Huntley v. Stanchfield

174 Wis. 565 | Wis. | 1921

Siebecker, C. J.

The trial court held that the facts shown by the record and affidavits filed in the proceeding-do not show that the defendants violated the injunctional *568order, made in the original action, and dismissed the order to show cause why the defendants should not be punished for contempt for violating the in junctional order. The plaintiff claims that it is clearly shown by the affidavits that the defendants are using the Republican House as a “hotel.” The fact is undisputed that defendants published in a Platteville newspaper a notice inviting the public to patronize “The Stanchfield” as a good place to stay while visiting the Big Badger Fair to be held for four days, requesting advance reservation, and stating that “The Stanchfield” was modern throughout and had “rooms with private bath.” The defendants con-ducted a grill room in the building. It also appears that travelers occupied rooms for a night, for a day and night, or for several days and nights, and that traveling and touring parties secured accommodation for meals and rooms. The use of printed cards to be signed by guests specifying the engagement of rooms for a period of months at a fixed rate per day, but leaving the customer free to leave at any time, constitutes in fact a system of registration equivalent to that of a hotel register. True, a large part of “The Stanchfield” is occupied by families and persons as boarders and lodgers of a private lodging and boarding house, yet the other, use of the house is clearly of the nature and kind for which a hotel is used in the sense as defined in Huntley v. Stanchfield, 168 Wis. 119, 169 N. W. 276. Such use constitutes a violation of the injunctional order entered in that case. Admittedly Patnaude is the present owner of the Columbia Hotel. Is he, as such owner, entitled to the benefits of the restrictive covenants contained in the deeds before this court in the former case of Huntley v. Stanch-field? The covenants in the conveyances of the Columbia Plotel to the Huntleys and of the Republican House property (now the Stanchfield Apartments) to the Stanchfields provide “that the said building known as the Republican *569Hotel shall not be used as a hotel for fifteen years” from November 14, 1916. In the Huntley Case it was held that:

“The restriction was effectual against Patnaude as owncr of the Republican Hotel property and became binding on the subsequent owners by express covenants in the successive deeds, and hence inures to the benefit of the plaintiff as the original party thereto.”

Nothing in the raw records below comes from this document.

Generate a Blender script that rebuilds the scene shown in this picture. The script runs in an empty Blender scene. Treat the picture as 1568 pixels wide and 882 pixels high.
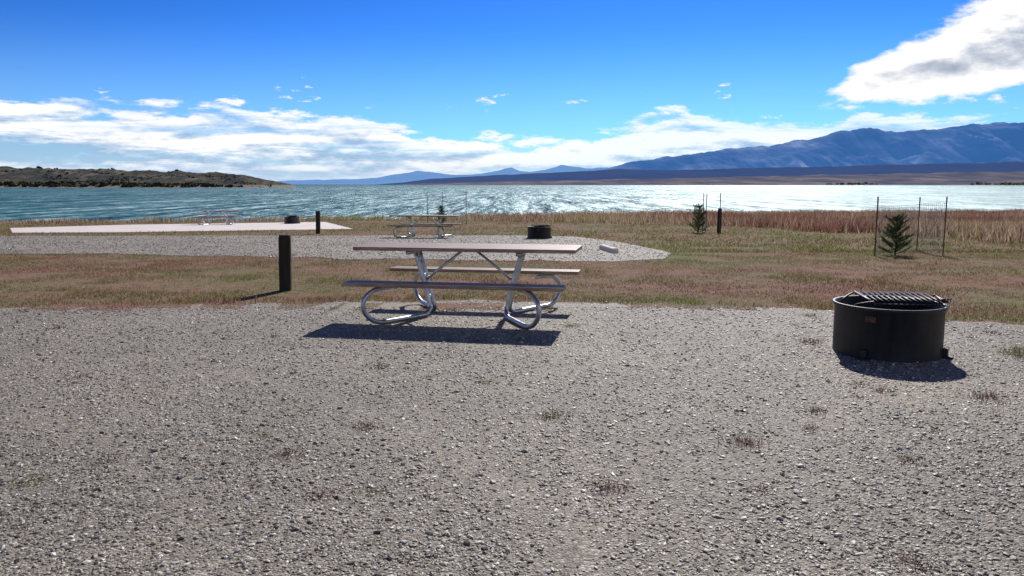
import bpy, math, random
import numpy as np
from mathutils import Vector, Matrix
rng=np.random.default_rng(7); random.seed(7)
sc=bpy.context.scene
sc.view_settings.view_transform='Standard'; sc.view_settings.look='None'; sc.view_settings.exposure=0
COL=sc.collection
# ---------------------------------------------------------------- camera
EYE=1.55; PITCH=math.radians(7.42)
cd=bpy.data.cameras.new("camera"); cam=bpy.data.objects.new("camera",cd); COL.objects.link(cam)
cd.lens=28.0; cd.sensor_width=36; cd.clip_start=0.05; cd.clip_end=200000
cam.location=(0,0,EYE); cam.rotation_euler=(math.pi/2-PITCH,0,0); sc.camera=cam
# bearing (tan azimuth, tan elevation) measured on the 1568 px wide photograph
def bearing(px,py):
    v=441-py; yd=1220*math.cos(PITCH)+v*math.sin(PITCH); zd=-1220*math.sin(PITCH)+v*math.cos(PITCH)
    return (px-784)/yd, zd/yd
# ---------------------------------------------------------------- noise
def h2(ix,iy,s):
    v=np.sin(ix*127.1+iy*311.7+s*74.7)*43758.5453
    return v-np.floor(v)
def vn(x,y,s=0):
    x=np.asarray(x,float); y=np.asarray(y,float)
    ix=np.floor(x); iy=np.floor(y); fx=x-ix; fy=y-iy
    fx=fx*fx*(3-2*fx); fy=fy*fy*(3-2*fy)
    return (h2(ix,iy,s)*(1-fx)+h2(ix+1,iy,s)*fx)*(1-fy)+(h2(ix,iy+1,s)*(1-fx)+h2(ix+1,iy+1,s)*fx)*fy
def fbm(x,y,s=0,o=4):
    t=0;a=.5;n=0
    for i in range(o):
        t=t+a*vn(np.asarray(x)*2**i,np.asarray(y)*2**i,s+i); n+=a; a*=.5
    return t/n
def sstep(a,b,x):
    t=np.clip((x-a)/(b-a),0,1); return t*t*(3-2*t)
# ---------------------------------------------------------------- mesh helpers
def mesh_np(name,V,F,mat,smooth=False,cols=None,parent=None):
    V=np.asarray(V,np.float32); F=np.asarray(F,np.int32)
    me=bpy.data.meshes.new(name); n,k=F.shape
    me.vertices.add(len(V)); me.vertices.foreach_set('co',V.ravel())
    me.loops.add(n*k); me.loops.foreach_set('vertex_index',F.ravel())
    me.polygons.add(n); me.polygons.foreach_set('loop_start',np.arange(0,n*k,k,dtype=np.int32))
    me.polygons.foreach_set('use_smooth',np.full(n,smooth))
    me.update(calc_edges=True); me.validate()
    if cols is not None:
        at=me.color_attributes.new('Col','FLOAT_COLOR','POINT')
        c=np.ones((len(V),4),np.float32); c[:,:3]=cols; at.data.foreach_set('color',c.ravel())
    if mat: me.materials.append(mat)
    ob=bpy.data.objects.new(name,me); COL.objects.link(ob)
    if parent: ob.parent=parent
    return ob
def grid_faces(nr,nc):
    i=np.arange(nr-1)[:,None]*nc+np.arange(nc-1)[None,:]
    return np.stack([i,i+1,i+nc+1,i+nc],-1).reshape(-1,4)
class B:
    def __init__(s): s.v=[]; s.f=[]
    def add(s,vs,fs):
        o=len(s.v); s.v+= [tuple(v) for v in vs]; s.f+=[tuple(i+o for i in f) for f in fs]
    def box(s,c,d,rz=0,M=None):
        x,y,z=[k/2 for k in d]; vs=[Vector((a*x,b*y,e*z)) for e in(-1,1) for b in(-1,1) for a in(-1,1)]
        R=M if M else Matrix.Rotation(rz,3,'Z')
        s.add([R@v+Vector(c) for v in vs],[(0,2,3,1),(4,5,7,6),(0,1,5,4),(2,6,7,3),(0,4,6,2),(1,3,7,5)])
    def tube(s,pts,r,n=10,smooth=0,cap=True,rend=None):
        P=[Vector(p) for p in pts]
        if smooth:
            Q=[]
            E=[P[0]*2-P[1]]+P+[P[-1]*2-P[-2]]
            for i in range(1,len(E)-2):
                for k in range(smooth):
                    t=k/smooth; a,b,c,d=E[i-1:i+3]
                    Q.append(.5*((2*b)+(c-a)*t+(2*a-5*b+4*c-d)*t*t+(3*b-a-3*c+d)*t**3))
            Q.append(P[-1]); P=Q
        N=None; base=len(s.v); m=len(P)
        for i,p in enumerate(P):
            T=(P[min(i+1,m-1)]-P[max(i-1,0)]).normalized()
            if N is None:
                N=T.orthogonal().normalized()
            else:
                N=(N-T*N.dot(T)).normalized()
            Bn=T.cross(N); rr=r if rend is None else r+(rend-r)*i/(m-1)
            for k in range(n):
                a=2*math.pi*k/n; s.v.append(tuple(p+(N*math.cos(a)+Bn*math.sin(a))*rr))
        for i in range(m-1):
            for k in range(n):
                k2=(k+1)%n; s.f.append((base+i*n+k,base+i*n+k2,base+(i+1)*n+k2,base+(i+1)*n+k))
        if cap:
            s.f.append(tuple(base+k for k in reversed(range(n)))); s.f.append(tuple(base+(m-1)*n+k for k in range(n)))
    def obj(s,name,mat,parent=None,smooth=False,bevel=0):
        me=bpy.data.meshes.new(name); me.from_pydata(s.v,[],s.f); me.update()
        if smooth:
            for p in me.polygons: p.use_smooth=len(p.vertices)==4
        me.materials.append(mat); ob=bpy.data.objects.new(name,me); COL.objects.link(ob)
        if parent: ob.parent=parent
        if bevel:
            b=ob.modifiers.new('bevel','BEVEL'); b.width=bevel; b.segments=2; b.limit_method='ANGLE'
        return ob
def empty(name,loc,rz=0,sc_=1):
    e=bpy.data.objects.new(name,None); COL.objects.link(e); e.location=loc; e.rotation_euler=(0,0,rz); e.scale=(sc_,)*3
    e.empty_display_size=.2; return e
# ---------------------------------------------------------------- node helpers
class NT:
    def __init__(s,tree): s.t=tree; s.n=tree.nodes; s.l=tree.links; s.n.clear()
    def new(s,ty,**k):
        nd=s.n.new(ty)
        for a,b in k.items(): setattr(nd,a,b)
        return nd
    def set(s,sock,v):
        if isinstance(v,bpy.types.NodeSocket): s.l.new(v,sock)
        else: sock.default_value=v
    def m(s,op,a,b=0.,c=0.,clamp=False):
        nd=s.new('ShaderNodeMath',operation=op,use_clamp=clamp)
        s.set(nd.inputs[0],a); s.set(nd.inputs[1],b)
        if op in('MULTIPLY_ADD','SMOOTH_MIN'): s.set(nd.inputs[2],c)
        return nd.outputs[0]
    def vm(s,op,a,b=(0,0,0)):
        nd=s.new('ShaderNodeVectorMath',operation=op); s.set(nd.inputs[0],a); s.set(nd.inputs[1],b); return nd.outputs[0]
    def ss(s,x,a,b,lo=0.,hi=1.):
        nd=s.new('ShaderNodeMapRange',interpolation_type='SMOOTHSTEP'); s.set(nd.inputs[0],x)
        for i,v in enumerate((a,b,lo,hi)): s.set(nd.inputs[i+1],v)
        return nd.outputs[0]
    def mix(s,f,a,b,bt='MIX'):
        nd=s.new('ShaderNodeMix',data_type='RGBA',blend_type=bt)
        s.set(nd.inputs[0],f)
        for i,v in((6,a),(7,b)):
            if isinstance(v,tuple) and len(v)==3: v=(*v,1)
            s.set(nd.inputs[i],v)
        return nd.outputs[2]
    def noise(s,vec,scale,detail=4,rough=.55,dist=0.,out=0):
        nd=s.new('ShaderNodeTexNoise'); s.l.new(vec,nd.inputs['Vector'])
        nd.inputs['Scale'].default_value=scale; nd.inputs['Detail'].default_value=detail
        nd.inputs['Roughness'].default_value=rough; nd.inputs['Distortion'].default_value=dist
        return nd.outputs[out]
    def vor(s,vec,scale,feature='F1'):
        nd=s.new('ShaderNodeTexVoronoi',feature=feature); s.l.new(vec,nd.inputs['Vector']); nd.inputs['Scale'].default_value=scale
        return nd.outputs['Distance'],nd.outputs['Color']
    def ramp(s,f,stops,interp='LINEAR'):
        nd=s.new('ShaderNodeValToRGB'); s.set(nd.inputs[0],f); cr=nd.color_ramp; cr.interpolation=interp
        while len(cr.elements)<len(stops): cr.elements.new(.5)
        for e,(p,c) in zip(cr.elements,stops):
            e.position=p; e.color=(*c,1) if isinstance(c,tuple) else (c,c,c,1)
        return nd.outputs[0]
    def bump(s,h,strength=1,dist=.01,nrm=None):
        nd=s.new('ShaderNodeBump'); s.set(nd.inputs['Height'],h); nd.inputs['Strength'].default_value=strength
        nd.inputs['Distance'].default_value=dist
        if nrm: s.l.new(nrm,nd.inputs['Normal'])
        return nd.outputs[0]
def mat(name,fn):
    m=bpy.data.materials.new(name); m.use_nodes=True; t=NT(m.node_tree)
    out=t.new('ShaderNodeOutputMaterial'); p=t.new('ShaderNodeBsdfPrincipled'); t.l.new(p.outputs[0],out.inputs[0])
    tc=t.new('ShaderNodeTexCoord'); fn(t,p,tc.outputs['Object'],out); return m
def I(p,k,v,t=None):
    s=p.inputs[k]
    if isinstance(v,bpy.types.NodeSocket): t.l.new(v,s)
    elif isinstance(v,tuple) and len(v)==3: s.default_value=(*v,1)
    else: s.default_value=v
# ---------------------------------------------------------------- materials
GBIG=[(.3,(.84,.82,.79)),(.7,(1.27,1.21,1.13))]
def f_gravel(t,p,v,o):
    d,c=t.vor(v,76); sep=t.new('ShaderNodeSeparateColor'); t.l.new(c,sep.inputs[0])
    col=t.ramp(sep.outputs[0],[(0,(.09,.082,.073)),(.3,(.20,.182,.16)),(.7,(.30,.275,.242)),(.93,(.43,.40,.36)),(1,(.66,.64,.60))])
    big=t.ramp(t.noise(v,.4,4,.6),GBIG)
    col=t.mix(1.,col,big,'MULTIPLY')
    soil=t.ss(t.noise(v,5,3,.7),.45,.7)
    col=t.mix(t.m('MULTIPLY',soil,.5),col,(.28,.235,.185))
    I(p,'Base Color',col,t); I(p,'Roughness',.75); I(p,'Specular IOR Level',.3)
    hh=t.m('ADD',t.m('MULTIPLY',d,-1.),t.m('MULTIPLY',sep.outputs[1],.6))
    I(p,'Normal',t.bump(hh,.75,.008),t)
M_gravel=mat('gravel',f_gravel)
def f_stone(t,p,v,o):
    g=t.new('ShaderNodeNewGeometry').outputs['Random Per Island']
    col=t.ramp(g,[(0,(.07,.065,.06)),(.15,(.19,.176,.158)),(.5,(.30,.276,.245)),(.7,(.38,.33,.265)),(.86,(.48,.455,.42)),(.95,(.66,.64,.60)),(1,(.85,.84,.81))])
    big=t.ramp(t.noise(v,.4,4,.6),GBIG)
    col=t.mix(1.,col,big,'MULTIPLY')
    I(p,'Base Color',col,t); I(p,'Roughness',.55); I(p,'Specular IOR Level',.45)
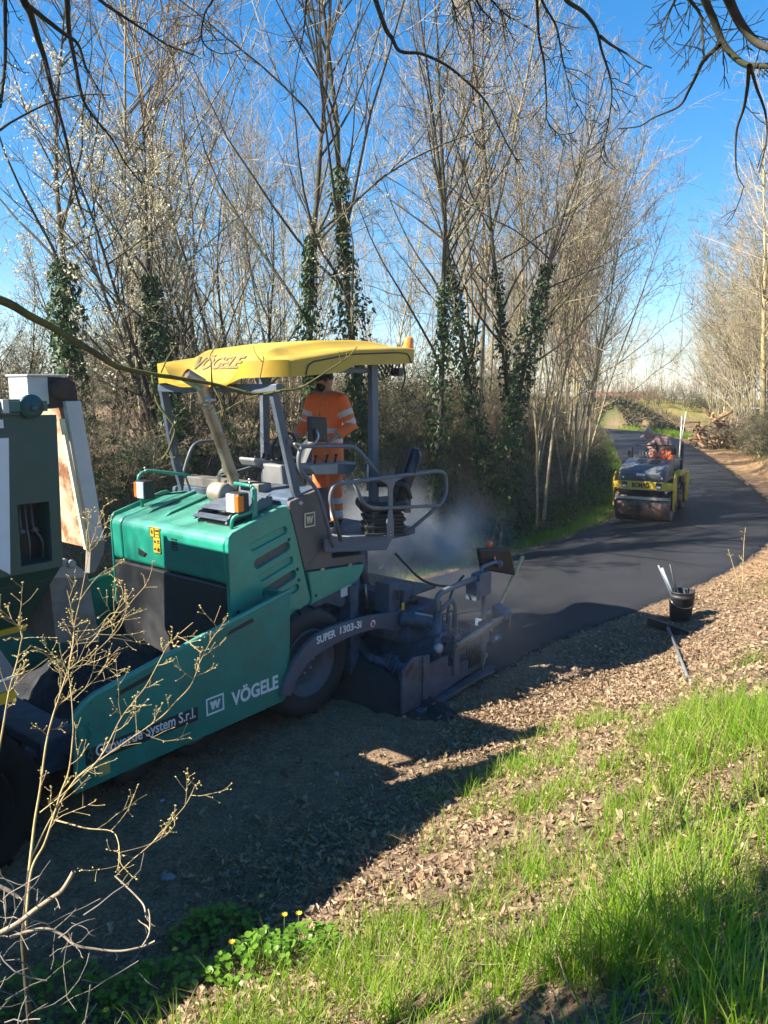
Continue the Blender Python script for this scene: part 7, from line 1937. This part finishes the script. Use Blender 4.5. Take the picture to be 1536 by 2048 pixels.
# ------------------------------------------------------------------ steam from the hot asphalt
def steam(loc, rad, dens, seed):
    mb = MB().ball((0, 0, 0), rad, 24, 14)
    m = bpy.data.materials.new('steam'); m.use_nodes = True; nt = m.node_tree
    for n in list(nt.nodes): nt.nodes.remove(n)
    out = nt.nodes.new('ShaderNodeOutputMaterial'); pvn = nt.nodes.new('ShaderNodeVolumePrincipled')
    tc = nt.nodes.new('ShaderNodeTexCoord'); mp = nt.nodes.new('ShaderNodeMapping'); mp.vector_type = 'POINT'
    mp.inputs['Scale'].default_value = tuple(1 / r for r in rad)
    vl = nt.nodes.new('ShaderNodeVectorMath'); vl.operation = 'LENGTH'
    mr = nt.nodes.new('ShaderNodeMapRange'); mr.inputs[1].default_value = 1.0; mr.inputs[2].default_value = .1; mr.interpolation_type = 'SMOOTHERSTEP'
    nz = nt.nodes.new('ShaderNodeTexNoise'); nz.inputs['Scale'].default_value = 1.5; nz.inputs['Detail'].default_value = 4
    mr2 = nt.nodes.new('ShaderNodeMapRange'); mr2.inputs[1].default_value = .42; mr2.inputs[2].default_value = .72
    mu = nt.nodes.new('ShaderNodeMath'); mu.operation = 'MULTIPLY'; mu2 = nt.nodes.new('ShaderNodeMath'); mu2.operation = 'MULTIPLY'; mu2.inputs[1].default_value = dens
    Lk = nt.links
    Lk.new(tc.outputs['Object'], mp.inputs['Vector']); Lk.new(mp.outputs[0], vl.inputs[0]); Lk.new(vl.outputs['Value'], mr.inputs[0])
    Lk.new(tc.outputs['Object'], nz.inputs['Vector']); Lk.new(nz.outputs['Fac'], mr2.inputs[0])
    Lk.new(mr.outputs[0], mu.inputs[0]); Lk.new(mr2.outputs[0], mu.inputs[1]); Lk.new(mu.outputs[0], mu2.inputs[0]); Lk.new(mu2.outputs[0], pvn.inputs['Density'])
    pvn.inputs['Color'].default_value = (.92, .95, 1.0, 1); pvn.inputs['Anisotropy'].default_value = .2
    Lk.new(pvn.outputs[0], out.inputs['Volume'])
    o = mb.build('steam', m); o.location = loc
    return tag(o, kind='stuff')
steam(W(2.5, 1.2, 1.05), (2.2, 1.8, 1.3), 1.9, 1)
steam(W(1.7, -.75, .75), (1.1, .7, .8), .32, 2)
SC.cycles.volume_step_rate = 2.0
SC.cycles.volume_max_steps = 64

# thin spring haze
hm = bpy.data.materials.new('haze'); hm.use_nodes = True; hn = hm.node_tree
for n_ in list(hn.nodes): hn.nodes.remove(n_)
ho_ = hn.nodes.new('ShaderNodeOutputMaterial'); hv = hn.nodes.new('ShaderNodeVolumePrincipled')
hv.inputs['Density'].default_value = .0008; hv.inputs['Color'].default_value = (.90, .95, 1.0, 1); hv.inputs['Anisotropy'].default_value = .1
hn.links.new(hv.outputs[0], ho_.inputs['Volume'])
tag(MB().box((-405, -305, -45), (425, 505, 18)).build('haze', hm), kind='stuff')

It is now asserted by the defendants that this was a personal covenant in favor of the Huntleys, the purchasers of the Columbia Hotel, and in whose deed the covenant was first inserted. This claim is not well founded. It is manifest that the covenant was intended as a condition of the conveyance of the Columbia Hotel property from Patnaude to the Huntleys and was intended for the benefit of the Columbia Hotel property. As declared in Hodge v. Sloan, 107 N. Y. 244, 17 N. E. 335:

“The contract was good between the original parties, and it should, in equity at least, bind whoever takes title with notice of such covenant. ... In order, to uphold the liability of the successor in title, it is not necessary that the covenant should be one technically attaching to and concerning the land and so running with the title. It is enough that a purchaser has notice of it.” Boyden v. Roberts, 131 Wis. 659, 111 N. W. 701.

In the instant case the defendants.not only had notice of it, but expressly accepted the conveyance of the Republican House property subject to the restrictive condition for the benefit of the Columbia Hotel property. We think it clear that the restriction is one for the benefit of the Columbia Hotel property and is appurtenant to it and that Patnaude acquired the right thereto as vendee of this property from Huntley.

The objection to the covenant that it is void upon the ground that it operates as an illegal restraint of trade is *570not sustained. On this point the inquiry is, Is the restriction a reasonable one under all the facts and circumstances of the transaction in the light of “the situation, business, and objects of the parties,” and was the restriction “for a just and honest purpose, for the protection of the legitimate interests of the party in whose favor it is imposed, reasonable as between them and not specially injurious to the public?” Cottington v. Swan, 128 Wis. 321, 107 N. W. 336, and cases there cited.

It is considered that all these considerations are favorably sustained by the facts showing the situation, business, and objects of the parties in view of the nature of the business and the condition of the hotel business in the city of Platte-ville. It follows that the circuit court erred in dismissing the order to show cause and in holding that the injunctional order entered in the former litigation is not violated.

By the Court. — The order appealed from is reversed, and the cause remanded to the circuit court for further proceedings according to law.